Hammond did not know and could not have foreseen, or reasonably anticipated that when he ran, the officer would follow him with a cocked, loaded pistol in his hand with the safety off and his finger in the trigger guard. The officer did not call on Hammond to halt, or warn him that if he did not halt he would fire. This is not a case of an officer acting in self-defense. It is not a case of an officer intentionally shooting his pistol to effect an arrest. The officer did not know in what capacity Hammond was at the distillery. There is no evidence that he saw him doing anything illegal. This is a case of negligence. It is my opinion that the officer was negligent in acting as he did on this occasion and that his negligence was the proximate cause of Hammond’s death.

(10) The measure of damages prescribed under the wrongful death statute is as follows : “ * * * the jury may give such damages, * * * as they may think proportioned to the injury restdting from such death to the pa/rties respectively, for whom and for zvhose benefit such action shall be brought.”

In this case the beneficiary is Hammond’s mother, who, under the testimony, was sixty-five years old, crippled, ill and in 'bad health.

Taking into consideration the character of the deceased as probably being a law violator, the age and condition of health and longevity of the beneficiary, under all the facts and circumstances of the case, it is my opinion that the damages to' be awarded should be the sum of Eight Thousand, Five Hundred ($8,500.00) Dollars, for the wrongful death of John Henry Hammond in Civil Action Number 1170.

The measure of damages under the survival statute is for conscious pain and suffering. As heretofore pointed out, there is no evidence upon this question, but I will assume that he suffered some shock and pain after the wound was inflicted and before he became unconscious, and under all the facts and circumstances the plaintiff should recover the sum of Fifteen Hundred ($1,500.00) Dollars, for conscious pain and suffering of John Henry Hammond in Civil Action Number 1171.

(11) The attorneys for the plaintiff are entitled to a fee of twenty (20%) per cent, of the recovery to be paid out of said recovery, and not in addition thereof, in each of the cases.

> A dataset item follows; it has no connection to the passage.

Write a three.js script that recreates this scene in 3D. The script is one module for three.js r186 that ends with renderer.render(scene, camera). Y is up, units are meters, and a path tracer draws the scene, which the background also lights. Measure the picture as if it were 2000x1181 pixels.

Accordingly, it is ordered, That the plaintiff have judgment against the defendant in Civil Action Number 1170 in the sum of Eight Thousand, Five Hundred ($8,500.00) Dollars, with interest thereon from the date of entry thereof at the rate of four per cent. (4%) per annum, up to, but not exceeding thirty days after the date of approval of any appropriation act providing for payment of the judgment.

It is further ordered, That the plaintiff have judgment against the defendant in Civil Action Number 1171 in the sum of Fifteen Hundred ($1,500.00) Dollars, with interest thereon from the date of entry thereof at the rate of four per cent. (4%) per annum, up to, but not exceeding thirty days after the date of approval of any appropriation act providing for payment of the judgment.

It is further ordered, That attorneys for the plaintiff be paid a fee of twenty (20%) per cent, of the recovery, to be paid out of said recovery and not in addition thereto, in each of the cases.

It is further ordered, That defendant’s motion for judgment on pleadings in Civil Action Number 1171 be and the same is hereby overruled.